▶ **The problem**: Reproduce the material that follows, please, but only from its first line to the line containing "tag(wall, 'white-painted rough", inclusive.

——

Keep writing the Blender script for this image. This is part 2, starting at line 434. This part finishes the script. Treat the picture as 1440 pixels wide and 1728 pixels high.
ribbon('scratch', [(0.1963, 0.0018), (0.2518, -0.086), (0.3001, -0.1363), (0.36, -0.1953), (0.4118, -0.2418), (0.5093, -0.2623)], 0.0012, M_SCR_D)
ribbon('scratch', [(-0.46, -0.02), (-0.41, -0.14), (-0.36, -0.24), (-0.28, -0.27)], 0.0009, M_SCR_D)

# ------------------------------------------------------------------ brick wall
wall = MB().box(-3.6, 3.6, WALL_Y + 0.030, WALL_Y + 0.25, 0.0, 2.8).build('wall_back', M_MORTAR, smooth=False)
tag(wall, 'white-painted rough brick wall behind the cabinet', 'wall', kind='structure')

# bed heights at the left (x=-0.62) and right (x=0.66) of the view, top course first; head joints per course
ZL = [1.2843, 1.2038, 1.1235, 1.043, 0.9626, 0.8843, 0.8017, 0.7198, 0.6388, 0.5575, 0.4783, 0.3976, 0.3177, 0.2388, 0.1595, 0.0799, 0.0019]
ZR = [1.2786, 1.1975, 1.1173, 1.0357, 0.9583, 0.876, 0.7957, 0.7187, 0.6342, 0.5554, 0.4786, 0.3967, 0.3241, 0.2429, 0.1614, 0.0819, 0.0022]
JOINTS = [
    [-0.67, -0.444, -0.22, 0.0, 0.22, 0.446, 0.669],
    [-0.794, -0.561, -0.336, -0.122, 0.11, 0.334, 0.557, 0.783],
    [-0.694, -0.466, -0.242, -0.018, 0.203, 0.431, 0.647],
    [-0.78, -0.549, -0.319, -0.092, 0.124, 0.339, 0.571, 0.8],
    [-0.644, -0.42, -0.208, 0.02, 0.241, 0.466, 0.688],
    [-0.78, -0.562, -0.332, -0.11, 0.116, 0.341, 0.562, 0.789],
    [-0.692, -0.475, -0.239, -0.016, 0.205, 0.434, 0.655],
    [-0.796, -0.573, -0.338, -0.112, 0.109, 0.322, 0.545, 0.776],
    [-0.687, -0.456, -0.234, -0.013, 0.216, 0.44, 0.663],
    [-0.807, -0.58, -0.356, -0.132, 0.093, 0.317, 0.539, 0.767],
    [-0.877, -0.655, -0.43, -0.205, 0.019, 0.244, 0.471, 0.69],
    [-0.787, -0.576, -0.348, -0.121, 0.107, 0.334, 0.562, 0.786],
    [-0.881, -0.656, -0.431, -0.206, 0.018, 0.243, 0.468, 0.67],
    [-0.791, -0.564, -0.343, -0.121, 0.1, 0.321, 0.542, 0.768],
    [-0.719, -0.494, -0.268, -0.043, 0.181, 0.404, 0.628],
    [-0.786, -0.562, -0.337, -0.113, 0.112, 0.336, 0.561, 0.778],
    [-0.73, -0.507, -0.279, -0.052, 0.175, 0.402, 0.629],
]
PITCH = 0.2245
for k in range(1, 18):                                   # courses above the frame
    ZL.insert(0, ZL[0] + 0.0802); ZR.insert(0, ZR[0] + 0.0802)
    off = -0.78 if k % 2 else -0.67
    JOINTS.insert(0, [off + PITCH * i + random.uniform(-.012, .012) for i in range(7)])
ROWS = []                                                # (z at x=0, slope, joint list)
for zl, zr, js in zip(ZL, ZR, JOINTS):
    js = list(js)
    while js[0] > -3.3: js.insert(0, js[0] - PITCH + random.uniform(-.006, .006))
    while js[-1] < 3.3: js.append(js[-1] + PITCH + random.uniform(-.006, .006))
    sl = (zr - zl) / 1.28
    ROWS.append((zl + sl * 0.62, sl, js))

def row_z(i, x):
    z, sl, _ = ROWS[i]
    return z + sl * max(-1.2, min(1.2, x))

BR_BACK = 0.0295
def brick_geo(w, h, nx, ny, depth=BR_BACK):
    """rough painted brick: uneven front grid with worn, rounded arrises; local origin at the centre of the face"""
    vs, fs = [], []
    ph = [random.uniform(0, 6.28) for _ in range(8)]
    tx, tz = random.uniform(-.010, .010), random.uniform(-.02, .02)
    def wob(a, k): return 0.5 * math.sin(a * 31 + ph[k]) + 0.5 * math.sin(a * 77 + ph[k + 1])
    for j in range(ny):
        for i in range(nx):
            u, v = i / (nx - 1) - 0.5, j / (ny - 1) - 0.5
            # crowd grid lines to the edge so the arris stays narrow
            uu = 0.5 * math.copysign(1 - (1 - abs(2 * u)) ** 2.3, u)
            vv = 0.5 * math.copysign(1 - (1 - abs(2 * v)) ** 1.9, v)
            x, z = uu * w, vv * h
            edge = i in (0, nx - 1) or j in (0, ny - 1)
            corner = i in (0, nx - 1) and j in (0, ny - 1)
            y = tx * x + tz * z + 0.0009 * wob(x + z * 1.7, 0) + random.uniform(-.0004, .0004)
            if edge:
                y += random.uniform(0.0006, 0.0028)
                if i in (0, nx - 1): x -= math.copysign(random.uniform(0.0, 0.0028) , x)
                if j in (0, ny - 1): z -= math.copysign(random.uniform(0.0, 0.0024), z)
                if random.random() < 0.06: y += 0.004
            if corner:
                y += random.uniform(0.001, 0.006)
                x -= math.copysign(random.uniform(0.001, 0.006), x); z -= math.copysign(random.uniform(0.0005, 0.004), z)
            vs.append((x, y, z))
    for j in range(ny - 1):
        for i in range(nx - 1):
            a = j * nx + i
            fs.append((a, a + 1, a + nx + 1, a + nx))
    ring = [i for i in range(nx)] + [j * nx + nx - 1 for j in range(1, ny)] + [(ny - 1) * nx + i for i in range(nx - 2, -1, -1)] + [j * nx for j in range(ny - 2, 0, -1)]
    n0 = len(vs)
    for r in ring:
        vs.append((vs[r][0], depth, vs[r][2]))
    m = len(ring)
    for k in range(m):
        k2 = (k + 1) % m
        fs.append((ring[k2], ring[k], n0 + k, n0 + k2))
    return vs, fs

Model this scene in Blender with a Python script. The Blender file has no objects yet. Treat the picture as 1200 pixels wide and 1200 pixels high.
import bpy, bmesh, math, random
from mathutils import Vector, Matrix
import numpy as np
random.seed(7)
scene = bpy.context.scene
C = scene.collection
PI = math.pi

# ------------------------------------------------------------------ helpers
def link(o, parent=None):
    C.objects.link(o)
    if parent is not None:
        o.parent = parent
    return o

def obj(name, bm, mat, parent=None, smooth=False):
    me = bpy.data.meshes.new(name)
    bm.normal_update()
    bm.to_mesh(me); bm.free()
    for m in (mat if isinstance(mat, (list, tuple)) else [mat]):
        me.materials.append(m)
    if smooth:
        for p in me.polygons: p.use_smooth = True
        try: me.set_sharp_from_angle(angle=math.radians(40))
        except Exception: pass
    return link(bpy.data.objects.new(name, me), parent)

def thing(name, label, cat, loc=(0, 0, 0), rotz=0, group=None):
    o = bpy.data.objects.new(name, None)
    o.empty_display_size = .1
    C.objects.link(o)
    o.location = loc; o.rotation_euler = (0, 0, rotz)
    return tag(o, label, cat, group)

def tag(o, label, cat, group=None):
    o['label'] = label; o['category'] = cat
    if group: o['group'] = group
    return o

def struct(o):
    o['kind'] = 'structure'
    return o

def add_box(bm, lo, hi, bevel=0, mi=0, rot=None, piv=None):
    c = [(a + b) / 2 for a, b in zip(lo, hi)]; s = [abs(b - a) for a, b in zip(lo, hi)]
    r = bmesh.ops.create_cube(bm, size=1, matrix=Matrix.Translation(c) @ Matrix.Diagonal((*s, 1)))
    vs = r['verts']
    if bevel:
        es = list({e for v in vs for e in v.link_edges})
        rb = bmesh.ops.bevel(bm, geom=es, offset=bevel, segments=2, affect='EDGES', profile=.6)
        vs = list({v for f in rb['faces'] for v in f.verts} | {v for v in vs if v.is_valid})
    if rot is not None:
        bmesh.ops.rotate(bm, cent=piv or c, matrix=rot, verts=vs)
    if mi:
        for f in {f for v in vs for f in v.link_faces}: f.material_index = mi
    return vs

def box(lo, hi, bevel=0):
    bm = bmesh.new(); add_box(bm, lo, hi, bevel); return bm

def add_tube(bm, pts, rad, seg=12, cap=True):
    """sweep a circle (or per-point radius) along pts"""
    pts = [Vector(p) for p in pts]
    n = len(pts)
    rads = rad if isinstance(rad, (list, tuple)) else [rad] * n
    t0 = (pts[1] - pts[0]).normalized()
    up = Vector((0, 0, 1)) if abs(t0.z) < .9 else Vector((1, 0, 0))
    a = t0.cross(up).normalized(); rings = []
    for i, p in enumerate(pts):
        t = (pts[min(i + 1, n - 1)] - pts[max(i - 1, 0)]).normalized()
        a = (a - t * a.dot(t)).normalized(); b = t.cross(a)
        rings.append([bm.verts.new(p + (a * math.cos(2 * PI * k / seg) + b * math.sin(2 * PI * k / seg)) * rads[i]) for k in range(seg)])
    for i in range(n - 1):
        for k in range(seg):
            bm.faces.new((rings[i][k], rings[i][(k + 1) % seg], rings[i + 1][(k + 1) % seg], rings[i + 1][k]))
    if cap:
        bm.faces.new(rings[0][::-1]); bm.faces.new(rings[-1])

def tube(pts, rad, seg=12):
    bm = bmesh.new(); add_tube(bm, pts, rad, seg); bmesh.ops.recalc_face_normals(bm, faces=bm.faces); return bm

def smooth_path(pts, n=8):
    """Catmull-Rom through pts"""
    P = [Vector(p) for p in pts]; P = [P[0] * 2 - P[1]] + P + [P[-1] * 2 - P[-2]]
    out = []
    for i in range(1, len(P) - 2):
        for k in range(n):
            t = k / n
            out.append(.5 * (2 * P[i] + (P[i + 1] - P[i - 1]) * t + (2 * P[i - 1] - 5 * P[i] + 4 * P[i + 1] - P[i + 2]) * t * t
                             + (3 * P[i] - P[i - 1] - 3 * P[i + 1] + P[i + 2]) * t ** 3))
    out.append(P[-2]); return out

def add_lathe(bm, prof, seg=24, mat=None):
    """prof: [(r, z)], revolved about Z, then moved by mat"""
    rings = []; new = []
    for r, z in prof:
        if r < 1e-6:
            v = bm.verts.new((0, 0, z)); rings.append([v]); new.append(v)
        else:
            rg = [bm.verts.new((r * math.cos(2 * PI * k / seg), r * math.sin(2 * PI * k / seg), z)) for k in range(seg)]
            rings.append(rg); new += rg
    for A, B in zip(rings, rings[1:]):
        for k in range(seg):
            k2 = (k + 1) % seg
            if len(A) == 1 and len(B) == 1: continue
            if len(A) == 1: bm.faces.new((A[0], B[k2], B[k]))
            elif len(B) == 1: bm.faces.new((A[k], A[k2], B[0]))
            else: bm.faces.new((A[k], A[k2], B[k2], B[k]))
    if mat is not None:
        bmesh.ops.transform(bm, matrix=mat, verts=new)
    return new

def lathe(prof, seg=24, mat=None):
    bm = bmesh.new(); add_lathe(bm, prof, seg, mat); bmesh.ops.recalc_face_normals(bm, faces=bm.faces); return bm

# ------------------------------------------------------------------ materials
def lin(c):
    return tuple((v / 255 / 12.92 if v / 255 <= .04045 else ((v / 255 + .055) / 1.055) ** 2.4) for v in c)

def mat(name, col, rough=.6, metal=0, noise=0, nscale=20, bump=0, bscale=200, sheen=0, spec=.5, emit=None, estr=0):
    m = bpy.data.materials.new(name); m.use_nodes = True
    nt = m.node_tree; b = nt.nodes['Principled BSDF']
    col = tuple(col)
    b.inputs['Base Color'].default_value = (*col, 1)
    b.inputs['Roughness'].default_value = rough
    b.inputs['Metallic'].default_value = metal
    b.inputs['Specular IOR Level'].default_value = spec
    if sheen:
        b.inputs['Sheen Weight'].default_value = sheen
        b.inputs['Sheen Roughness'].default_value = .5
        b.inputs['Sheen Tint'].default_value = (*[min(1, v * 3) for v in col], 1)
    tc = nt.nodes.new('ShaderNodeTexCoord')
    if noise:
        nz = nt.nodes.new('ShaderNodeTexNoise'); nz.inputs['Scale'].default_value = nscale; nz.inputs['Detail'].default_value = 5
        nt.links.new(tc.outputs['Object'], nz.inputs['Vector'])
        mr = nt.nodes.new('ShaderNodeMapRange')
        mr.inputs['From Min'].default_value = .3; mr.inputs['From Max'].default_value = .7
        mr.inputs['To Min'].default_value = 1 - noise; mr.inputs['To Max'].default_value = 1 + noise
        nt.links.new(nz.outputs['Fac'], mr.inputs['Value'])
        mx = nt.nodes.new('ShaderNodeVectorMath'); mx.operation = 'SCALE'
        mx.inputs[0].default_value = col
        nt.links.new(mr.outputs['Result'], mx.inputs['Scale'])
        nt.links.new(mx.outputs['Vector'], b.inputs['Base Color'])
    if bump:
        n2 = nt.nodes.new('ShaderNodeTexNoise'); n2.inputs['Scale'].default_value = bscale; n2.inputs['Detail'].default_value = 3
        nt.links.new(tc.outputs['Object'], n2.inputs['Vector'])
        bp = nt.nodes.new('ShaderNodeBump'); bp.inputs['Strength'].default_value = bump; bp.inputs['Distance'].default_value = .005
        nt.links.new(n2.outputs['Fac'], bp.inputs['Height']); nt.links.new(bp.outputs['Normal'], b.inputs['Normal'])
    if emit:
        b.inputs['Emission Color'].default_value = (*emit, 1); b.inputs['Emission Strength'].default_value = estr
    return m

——

▶ **Correct output**:
Keep writing the Blender script for this image. This is part 2, starting at line 434. This part finishes the script. Treat the picture as 1440 pixels wide and 1728 pixels high.
ribbon('scratch', [(0.1963, 0.0018), (0.2518, -0.086), (0.3001, -0.1363), (0.36, -0.1953), (0.4118, -0.2418), (0.5093, -0.2623)], 0.0012, M_SCR_D)
ribbon('scratch', [(-0.46, -0.02), (-0.41, -0.14), (-0.36, -0.24), (-0.28, -0.27)], 0.0009, M_SCR_D)

# ------------------------------------------------------------------ brick wall
wall = MB().box(-3.6, 3.6, WALL_Y + 0.030, WALL_Y + 0.25, 0.0, 2.8).build('wall_back', M_MORTAR, smooth=False)
tag(wall, 'white-painted rough brick wall behind the cabinet', 'wall', kind='structure')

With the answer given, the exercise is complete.